The Serial Killer's Apprentice: How a Teen Became Corll's Partner in Murder
A new documentary examines the disturbing relationship between Houston's deadliest serial killer and the teenage boy he groomed into complicity
Quick Facts
On August 8, 1973, Elmer Wayne Henley Jr. pulled the trigger on a .22-caliber pistol, shooting Dean Arnold Corll multiple times—first in the stomach, then three more shots to the lower back and shoulder as Corll fled naked down a hallway. Corll died facing the wall. What made this moment extraordinary was not the killing itself, but the identity of the shooter: a 17-year-old boy who had spent the previous two years as Corll's teenage accomplice in a mass murder spree that would become one of the darkest chapters in American criminal history.
Dean Corll, born December 24, 1939, was a Houston-area predator who earned the nickname "the Candyman Killer" for the sweets he used to lure victims. Between 1970 and 1973, he abducted, raped, tortured, and murdered at least 27 to 29 teenage boys and young men in Houston and Pasadena. At the time of his death, it was the worst serial murder case ever discovered in United States history.
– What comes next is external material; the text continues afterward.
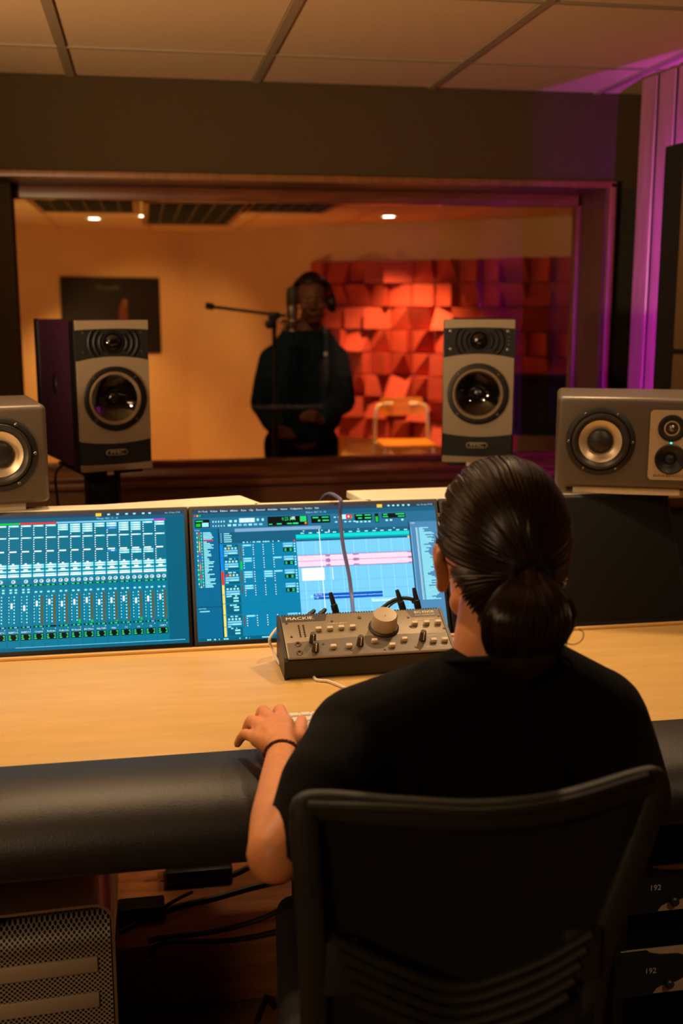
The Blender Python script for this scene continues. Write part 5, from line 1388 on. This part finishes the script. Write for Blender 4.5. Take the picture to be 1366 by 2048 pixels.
# wall panel of raised wedge blocks
RW0 = C0; nr = Vector((-dr.y, dr.x, 0))
def onwall(px, py, off=0.0):      # point of the booth's rear wall, off metres in front of it
    r = ray(px, py); O = Vector((0, 0, CAMZ)); n = Vector((dr.y, -dr.x, 0)); 
    t = ((C0-O).dot(n)+off)/r.dot(n); return O+r*t
angw = math.atan2(dr.y, dr.x)
p00 = onwall(625, 525); p01 = onwall(625, 868); p10 = onwall(1168, 516)
def along(p): return (Vector((p.x, p.y, 0))-C0).dot(dr)
s0, s1 = along(p00), along(p10); ncol = 12; cw = (s1-s0)/ncol; zt_, zb_ = p00.z, p01.z; nrow = 8; rh_ = (zt_-zb_)/nrow
rd = random.Random(4)
pos = {(0, 0): 'top left', (1, 0): 'top middle', (2, 0): 'top right', (0, 1): 'bottom left', (1, 1): 'bottom middle', (2, 1): 'bottom right'}
where = {(0, 0): 'top left one beside the singer\'s head', (1, 0): 'top middle one', (2, 0): 'top right one in the shade', (0, 1): 'bottom left one beside the singer\'s arm', (1, 1): 'bottom middle one behind the chair', (2, 1): 'bottom right one behind the black amplifier'}
for pc in range(3):
    for pr_ in range(2):
        org = C0+dr*(s0+cw*4*pc); zz = zt_-rh_*4*pr_
        t = thing('acoustic_panel', 'red panel of wedge blocks on the booth wall, '+where[(pc, pr_)], 'acoustic panel', (org.x, org.y, zz), angw, 'red wedge block panels')
        bm = B(); box(bm, (cw*2, -.012, -rh_*2), (cw*4-.002, .024, rh_*4-.002)); obj('backing', bm, M_redd, t, smooth=0)
        for i in range(4):
            for j in range(4):
                gi, gj = pc*4+i, pr_*4+j
                x0, x1 = cw*i+.004, cw*(i+1)-.004; z1, z0 = -rh_*j-.004, -rh_*(j+1)+.004
                kind = rd.choice(['up', 'up', 'down', 'left', 'right', 'corner', 'corner', 'flat'])
                d0, d1 = .010, rd.choice([.08, .10, .12])
                dep = {'up': (d1, d1, d0, d0), 'down': (d0, d0, d1, d1), 'left': (d0, d1, d1, d0), 'right': (d1, d0, d0, d1), 'flat': (d1*.3,)*4, 'corner': (d0, d0, d1, d0)}[kind]
                # depths at lower-left, lower-right, upper-right, upper-left
                cn = [(x0, z0), (x1, z0), (x1, z1), (x0, z1)]
                bm = B(); bk_ = [bm.verts.new((x, -.02, z)) for x, z in cn]; fr2 = [bm.verts.new((x, -.02-d, z)) for (x, z), d in zip(cn, dep)]
                bm.faces.new(bk_)
                if kind == 'corner': bm.faces.new([fr2[0], fr2[1], fr2[2]]); bm.faces.new([fr2[0], fr2[2], fr2[3]])
                else: bm.faces.new(fr2)
                for k in range(4): bm.faces.new([bk_[k], bk_[(k+1) % 4], fr2[(k+1) % 4], fr2[k]])
                obj('wedge_block', bm, M_red, t, smooth=0)
# poster on the left wall
def onleft(px, py, off=0.0):
    r = ray(px, py); O = Vector((0, 0, CAMZ)); n = Vector((-dl.y, dl.x, 0)); 
    if n.y > 0: n = -n
    t = ((C0-O).dot(n)+off)/r.dot(n); return O+r*t
pa, pb_, pc_ = onleft(120, 562, .012), onleft(318, 556, .012), onleft(318, 706, .012)
po = thing('poster', 'black poster with a dim orange figure on the booth wall', 'poster', ((pa.x+pb_.x)/2, (pa.y+pb_.y)/2, (pb_.z+pc_.z)/2), math.atan2(-dl.y, -dl.x))
PWd = (Vector((pb_.x-pa.x, pb_.y-pa.y, 0))).length; PHt = pb_.z-pc_.z
bm = B(); box(bm, (0, 0, 0), (PWd, .012, PHt), bev=.002, mi=0); obj('sheet', bm, mk('poster_black', (16, 14, 12), .5), po, smooth=0)
bm = B(); M = TR(0, -.0068, 0, rx=PI/2)
def blob2(cx, cz, rx_, rz_, mi): 
    vs = [bm.verts.new((cx+rx_*math.cos(2*PI*k/24)*(1+.12*math.sin(3*k)), -.0068-.0004*mi, cz+rz_*math.sin(2*PI*k/24)*(1+.1*math.cos(2*k)))) for k in range(24)]; bm.faces.new(vs).material_index = mi
blob2(PWd*.11, -PHt*.02, PWd*.045, PHt*.22, 0); blob2(PWd*.13, PHt*.17, PWd*.03, PHt*.06, 1); blob2(PWd*.06, -PHt*.16, PWd*.06, PHt*.09, 0)
obj('print', bm, [mk('poster_orange', (104, 46, 16), .6), mk('poster_tan', (120, 74, 36), .6)], po, smooth=0)
bm = B(); text(bm, 'Vincedel', PHt*.10, TR(-PWd*.04, -.0072, PHt*.37, rx=PI/2), 0, width=PWd*.24); obj('lettering', bm, mk('poster_letter', (92, 88, 66), .6), po, smooth=0)
# school chair
ch = thing('school_chair', 'orange wooden chair with pale metal legs in the booth', 'chair', (atY(812, 880, 6.25).x, 6.25, 0), math.radians(-4)); ch.scale = (.86, .86, 1)
M_or = mk('orange_plywood', (232, 140, 30), .4, var=(6, .12, (1, 8, 8))); M_tube = mk('cream_metal', (222, 206, 172), .35, .3)
zs = atY(812, 886, 6.25).z; zbk = atY(815, 806, 6.4).z
bm = B(); box(bm, (0, 0, zs), (.36, .34, .016), bev=.007); obj('seat', bm, M_or, ch)
bm = B(); n = 12
for k in range(n):
    pass
pts = [(-.15+.30*k/n, .205+.02*(1-(2*k/n-1)**2)) for k in range(n+1)]
lo = [bm.verts.new((x, y, zbk-.075)) for x, y in pts]+[bm.verts.new((x, y-.012, zbk-.075)) for x, y in pts[::-1]]; hi = [bm.verts.new((v.co.x*.97, v.co.y+.012, zbk+.03)) for v in lo]
bm.faces.new(lo); bm.faces.new(hi); m = len(lo)
for k in range(m): bm.faces.new([lo[k], lo[(k+1) % m], hi[(k+1) % m], hi[k]])
obj('backrest', bm, M_or, ch, smooth=30)
for s in (-1, 1):
    bm = B(); tube(bm, spline([(s*.20, .23, .012), (s*.19, .20, zs-.05), (s*.185, .195, zbk-.10), (s*.17, .205, zbk-.03), (s*.13, .215, zbk-.01), (s*.06, .222, zbk-.01)]), .0125, 12); obj('leg', bm, M_tube, ch)
    bm = B(); tube(bm, spline([(s*.19, -.19, .012), (s*.165, -.15, zs-.06), (s*.155, -.12, zs-.022), (s*.155, .0, zs-.018), (s*.18, .19, zs-.018)]), .0115, 12); obj('leg', bm, M_tube, ch)
# black amplifier behind the right speaker
am = thing('amplifier', 'black amplifier cabinet in the dark right corner of the booth', 'amplifier', (atY(1085, 800, 5.5).x, 5.5, 0), math.radians(-20))
zt2, zb2 = atY(1085, 752, 5.5).z, atY(1085, 872, 5.5).z
bm = B(); box(bm, (0, .12, (zt2+zb2)/2), (.30, .22, zt2-zb2), bev=.01); obj('cabinet', bm, M_blackm, am)
bm = B(); box(bm, (0, .008, (zt2+zb2)/2-.02), (.26, .006, zt2-zb2-.06), bev=.002); obj('grille_cloth', bm, M_darkfab, am)
bm = B(); box(bm, (0, .12, zb2/2+.0), (.26, .2, zb2), bev=.004); obj('plinth', bm, mk('stool_wood', (150, 96, 44), .5), am)
downlight((188, 436), 'lit round ceiling downlight of the booth, leftmost', 85, (LA.x+.5, LA.y-.1, .7), 70)
downlight((290, 431), 'lit round ceiling downlight of the booth beside the middle vent', 65, (CB.x-.2, CB.y-.3, .9), 70)
dd_ = downlight((777, 432), 'lit round ceiling downlight of the booth above the red panels', 130, tuple(onwall(790, 900, .12)), 88)
downlight((470, 430), 'small dim ceiling downlight of the booth right of the middle vent', 12, (atZ(470, 430, ZB).x+.2, 6.5, 0), 100, M_dim)
spot('booth_ceiling_fill', (-.45, 5.2, .40), (-.1, 6.7, ZB), 75, BOOTHC, 85, 1.0, .08)  # added fill hidden below the sill, brightens the booth ceiling
spot('booth_spot', (.55, 4.45, ZB-.02), (.78, 5.0, 1.2), 6, BOOTHC, 70, .8, .04)  # added spot out of view, lights microphone and singer from the front
spot('booth_spot', (1.0, 4.45, ZB-.02), (ch.location.x, 6.25, .66), 80, BOOTHC, 22, .8, .04)  # added spot out of view, brightens the orange chair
Corll's deadliness was amplified by his ability to manipulate teenagers into becoming his accomplices. Elmer Wayne Henley Jr. was recruited into this nightmare in 1971 at just 14 years old. Another teenager, David Owen Brooks, would also become entangled in Corll's crimes. Both boys helped lure victims to Corll's home, blurring the line between unwilling accomplices and active participants in unspeakable violence.
The final hours of Corll's reign of terror unfolded on August 8, 1973, when Henley brought friends—including a boy and girl—to Corll's residence. The group drank and inhaled acrylic paint fumes until they passed out. They awoke bound and gagged. Corll, threatening torture and murder, began his ritual of terror. But this time, something shifted. Henley managed to convince Corll to untie him, seized the opportunity, grabbed the pistol, and fired repeatedly. Corll died in that hallway—the only victim of the three-year murder spree who would not be found buried in the earth.